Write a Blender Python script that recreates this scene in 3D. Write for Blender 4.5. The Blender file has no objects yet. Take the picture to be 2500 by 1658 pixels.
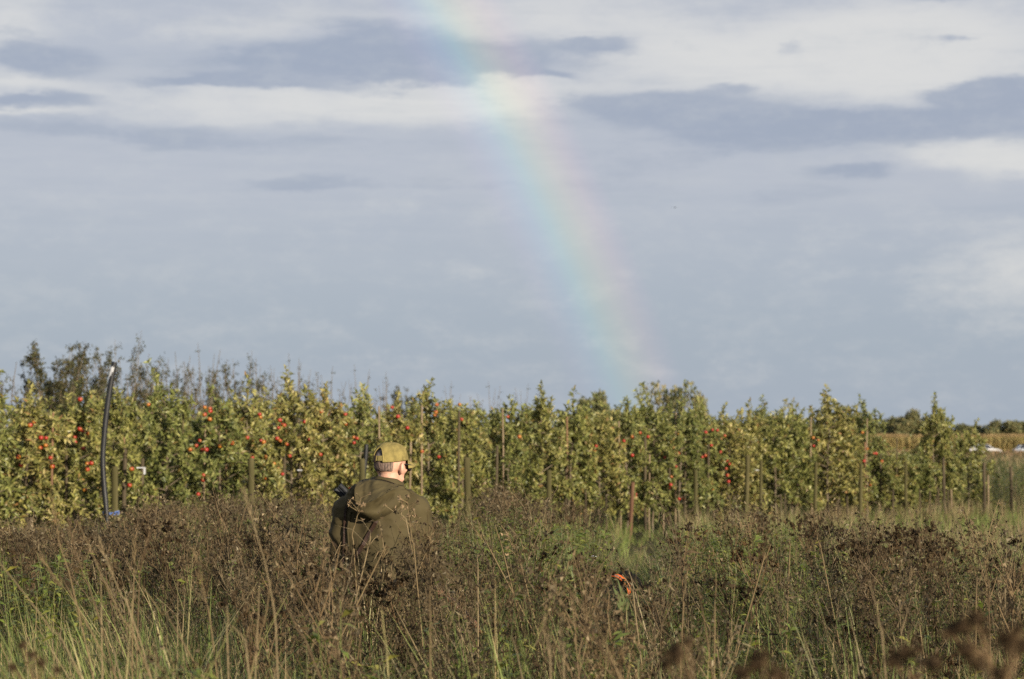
import bpy, math, random
import numpy as np
from mathutils import Vector, Matrix, noise
from mathutils.bvhtree import BVHTree

R = math.radians
rng = np.random.default_rng(11)
random.seed(11)
sc = bpy.context.scene
COL = sc.collection

# ------------------------------------------------------------------ camera
CAM_H, FPX, PITCH = 1.75, 5640.0, math.atan((1080 - 829) / 5640.0)
cam = bpy.data.cameras.new('camera')
cam.sensor_width = 36.0
cam.lens = 36.0 * FPX / 2500.0
cam.clip_start, cam.clip_end = 0.1, 6000
cam.dof.use_dof = True
cam.dof.focus_distance = 12.3
cam.dof.aperture_fstop = 5.0
camo = bpy.data.objects.new('camera', cam)
camo.location = (0, 0, CAM_H)
camo.rotation_euler = (R(90) + PITCH, 0, 0)
COL.objects.link(camo)
sc.camera = camo

# ------------------------------------------------------------------ light, sky, exposure
SUN_EL, SUN_AZ = 11.8, 36.7          # sun stands behind the camera, to its right
S = Vector((math.sin(R(SUN_AZ)) * math.cos(R(SUN_EL)), -math.cos(R(SUN_AZ)) * math.cos(R(SUN_EL)), math.sin(R(SUN_EL))))
sun = bpy.data.lights.new('sun', 'SUN')
sun.energy, sun.angle, sun.color = 4.5, R(0.53), (1.0, 0.87, 0.68)
suno = bpy.data.objects.new('sun', sun)
suno.rotation_euler = S.to_track_quat('Z', 'Y').to_euler()
suno.location = (20, -30, 30)
COL.objects.link(suno)

sc.view_settings.view_transform = 'Standard'
sc.view_settings.look = 'None'
sc.view_settings.exposure = 0.8
sc.view_settings.gamma = 1.0
sc.view_settings.use_curve_mapping = False
sc.cycles.max_bounces = 6
sc.cycles.diffuse_bounces = 3
sc.cycles.glossy_bounces = 2
sc.cycles.transparent_max_bounces = 8
sc.cycles.use_denoising = False

wd = bpy.data.worlds.new('World')
sc.world = wd
wd.use_nodes = True


class NT:
    """small helper round a node tree"""
    def __init__(s, nt):
        s.t = nt
        nt.nodes.clear()

    def n(s, kind, **kw):
        nd = s.t.nodes.new(kind)
        for k, v in kw.items():
            setattr(nd, k, v)
        return nd

    def put(s, sock, v):
        if hasattr(v, 'is_output'):
            s.t.links.new(v, sock)
        else:
            sock.default_value = v

    def m(s, op, a, b=0.0, c=None, clamp=False):
        nd = s.n('ShaderNodeMath', operation=op)
        nd.use_clamp = clamp
        s.put(nd.inputs[0], a)
        s.put(nd.inputs[1], b)
        if c is not None:
            s.put(nd.inputs[2], c)
        return nd.outputs[0]

    def mix(s, f, a, b, blend='MIX'):
        nd = s.n('ShaderNodeMix', data_type='RGBA', blend_type=blend)
        s.put(nd.inputs[0], f)
        s.put(nd.inputs[6], a)
        s.put(nd.inputs[7], b)
        return nd.outputs[2]

    def ss(s, v, lo, hi):
        nd = s.n('ShaderNodeMapRange', interpolation_type='SMOOTHSTEP')
        s.put(nd.inputs[0], v)
        nd.inputs[1].default_value, nd.inputs[2].default_value = lo, hi
        return nd.outputs[0]

    def noise(s, vec, scale, detail=4, rough=.55, out=0):
        nd = s.n('ShaderNodeTexNoise')
        if vec is not None:
            s.put(nd.inputs['Vector'], vec)
        nd.inputs['Scale'].default_value = scale
        nd.inputs['Detail'].default_value = detail
        nd.inputs['Roughness'].default_value = rough
        return nd.outputs[out]


def lin(r, g, b):
    f = lambda c: c / 12.92 if c <= .04045 else ((c + .055) / 1.055) ** 2.4
    return (f(r / 255), f(g / 255), f(b / 255), 1)


def build_sky():
    w = NT(wd.node_tree)
    tc = w.n('ShaderNodeTexCoord')
    sep = w.n('ShaderNodeSeparateXYZ')
    w.put(sep.inputs[0], tc.outputs['Generated'])
    x, y, z = sep.outputs
    az = w.m('MULTIPLY', w.m('ARCTAN2', x, y), 57.2958)
    el = w.m('MULTIPLY', w.m('ARCSINE', z), 57.2958)
    # coordinates flattened as cloud layers look near the horizon
    cv = w.n('ShaderNodeCombineXYZ')
    w.put(cv.inputs[0], w.m('MULTIPLY', az, .16))
    w.put(cv.inputs[1], w.m('MULTIPLY', el, .62))
    cv.inputs[2].default_value = 3.7
    wrp = w.n('ShaderNodeTexNoise')
    w.put(wrp.inputs['Vector'], cv.outputs[0])
    wrp.inputs['Scale'].default_value = 1.3
    wrp.inputs['Detail'].default_value = 6
    wrp.inputs['Roughness'].default_value = .6
    sw = w.n('ShaderNodeSeparateXYZ')
    w.put(sw.inputs[0], wrp.outputs['Color'])
    u = w.m('ADD', az, w.m('MULTIPLY', w.m('SUBTRACT', sw.outputs[0], .5), 2.4))
    v = w.m('ADD', el, w.m('MULTIPLY', w.m('SUBTRACT', sw.outputs[1], .5), 1.3))

    def blobs(lst):
        acc = None
        for (px, py, sx, sy, a) in lst:
            du = w.m('DIVIDE', w.m('SUBTRACT', u, (px - 1250) / 98.4), sx / 98.4)
            dv = w.m('DIVIDE', w.m('SUBTRACT', v, (1080 - py) / 98.4), sy / 98.4)
            r2 = w.m('ADD', w.m('MULTIPLY', du, du), w.m('MULTIPLY', dv, dv))
            g = w.m('MULTIPLY', w.m('POWER', 2.71828, w.m('MULTIPLY', r2, -1.0)), a)
            acc = g if acc is None else w.m('ADD', acc, g)
        return acc
    bright = blobs([(650, 268, 520, 52, .75), (1150, 235, 300, 50, .6), (1850, 150, 520, 120, .8), (2300, 120, 350, 140, .75), (2440, 400, 230, 42, 1.0),
                    (2480, 680, 190, 120, .5), (560, 70, 300, 50, .45), (20, 90, 110, 100, .6), (60, 292, 170, 12, .7), (1250, 40, 420, 90, .55),
                    (1160, 690, 110, 40, .25), (960, 505, 120, 28, .28), (60, 225, 170, 34, .55), (1010, 203, 170, 9, .5)])
    dark = blobs([(930, 105, 190, 55, .9), (720, 165, 280, 42, .95), (560, 217, 230, 14, .8), (1060, 165, 220, 42, .7), (1280, 140, 230, 50, .6),
                  (130, 168, 120, 48, .9), (25, 145, 65, 45, .7), (90, 270, 190, 16, .95), (1600, 262, 250, 48, .85), (1900, 325, 330, 45, .8),
                  (2280, 322, 330, 48, .9), (2440, 238, 170, 38, 1.3), (2120, 425, 130, 18, .8), (250, 330, 380, 40, .55), (700, 362, 520, 26, .4),
                  (720, 445, 220, 20, .5), (1150, 455, 330, 20, .35), (1450, 105, 80, 18, .8), (1930, 130, 42, 20, .36), (1800, 221, 64, 18, .4),
                  (2350, 130, 66, 13, .5), (1320, 190, 75, 11, .7), (2330, 8, 150, 22, .6), (1900, 470, 520, 30, .35), (1500, 400, 300, 45, .45)])
    f1 = w.noise(cv.outputs[0], 2.6, 7, .6)
    f2 = w.noise(cv.outputs[0], .9, 5, .55)
    iv = w.n('ShaderNodeCombineXYZ')
    w.put(iv.inputs[0], w.m('MULTIPLY', az, .42))
    w.put(iv.inputs[1], w.m('MULTIPLY', el, .85))
    iv.inputs[2].default_value = 1.3
    f3 = w.noise(iv.outputs[0], 1.5, 10, .68)
    fd = w.m('SUBTRACT', w.m('ADD', w.m('MULTIPLY', f1, .45), w.m('MULTIPLY', f3, .75)), .60)
    bm = w.ss(w.m('ADD', bright, w.m('ADD', w.m('MULTIPLY', fd, 1.0), w.m('MULTIPLY', w.m('SUBTRACT', f2, .5), .5))), .02, .95)
    dm = w.ss(w.m('ADD', dark, w.m('ADD', w.m('MULTIPLY', fd, 1.5), w.m('MULTIPLY', w.m('SUBTRACT', f2, .5), .3))), .18, .74)
    low = w.ss(el, 7.0, 2.0)                      # the even rain curtain near the horizon
    base = w.mix(low, lin(196, 200, 212), lin(171, 183, 198))
    base = w.mix(w.m('MULTIPLY', f2, .45), base, lin(168, 180, 198))
    c = w.mix(w.m('MULTIPLY', bm, .95), base, lin(230, 229, 228))
    c = w.mix(w.m('MULTIPLY', dm, .86), c, lin(163, 173, 194))
    st = w.noise(cv.outputs[0], 9.0, 5, .6)
    c = w.mix(w.m('MULTIPLY', w.ss(f3, .42, .75), .30), c, lin(208, 211, 216))
    # thin streaks drawn out along the horizon
    sv = w.n('ShaderNodeCombineXYZ')
    w.put(sv.inputs[0], w.m('MULTIPLY', az, .15))
    w.put(sv.inputs[1], w.m('MULTIPLY', el, 1.5))
    sv.inputs[2].default_value = 8.1
    s2 = w.noise(sv.outputs[0], 1.6, 6, .62)
    band = w.ss(el, 3.0, 6.2)
    c = w.mix(w.m('MULTIPLY', w.m('MULTIPLY', w.ss(s2, .45, .85), band), .16), c, lin(212, 214, 217))
    c = w.mix(w.m('MULTIPLY', w.m('MULTIPLY', w.ss(s2, .55, .2), band), .2), c, lin(164, 175, 192))
    cloud = w.n('ShaderNodeBackground')
    w.put(cloud.inputs[0], c)
    cloud.inputs[1].default_value = 0.552
    nish = w.n('ShaderNodeTexSky', sky_type='NISHITA')
    nish.sun_disc = False
    nish.sun_elevation = R(SUN_EL)
    nish.sun_rotation = math.atan2(S.x, S.y)
    clear = w.n('ShaderNodeBackground')
    w.put(clear.inputs[0], nish.outputs[0])
    clear.inputs[1].default_value = 0.05
    mx = w.n('ShaderNodeMixShader')
    mx.inputs[0].default_value = .9              # cloud cover
    w.put(mx.inputs[1], clear.outputs[0])
    w.put(mx.inputs[2], cloud.outputs[0])
    out = w.n('ShaderNodeOutputWorld')
    w.put(out.inputs[0], mx.outputs[0])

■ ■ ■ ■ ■

Problem details
Write out exactly the opening lines of the data, stopping after the line that holds "sc.camera = camo". Exclude pictures.

Correct response
Write a Blender Python script that recreates this scene in 3D. Write for Blender 4.5. The Blender file has no objects yet. Take the picture to be 2500 by 1658 pixels.
import bpy, math, random
import numpy as np
from mathutils import Vector, Matrix, noise
from mathutils.bvhtree import BVHTree

R = math.radians
rng = np.random.default_rng(11)
random.seed(11)
sc = bpy.context.scene
COL = sc.collection

# ------------------------------------------------------------------ camera
CAM_H, FPX, PITCH = 1.75, 5640.0, math.atan((1080 - 829) / 5640.0)
cam = bpy.data.cameras.new('camera')
cam.sensor_width = 36.0
cam.lens = 36.0 * FPX / 2500.0
cam.clip_start, cam.clip_end = 0.1, 6000
cam.dof.use_dof = True
cam.dof.focus_distance = 12.3
cam.dof.aperture_fstop = 5.0
camo = bpy.data.objects.new('camera', cam)
camo.location = (0, 0, CAM_H)
camo.rotation_euler = (R(90) + PITCH, 0, 0)
COL.objects.link(camo)
sc.camera = camo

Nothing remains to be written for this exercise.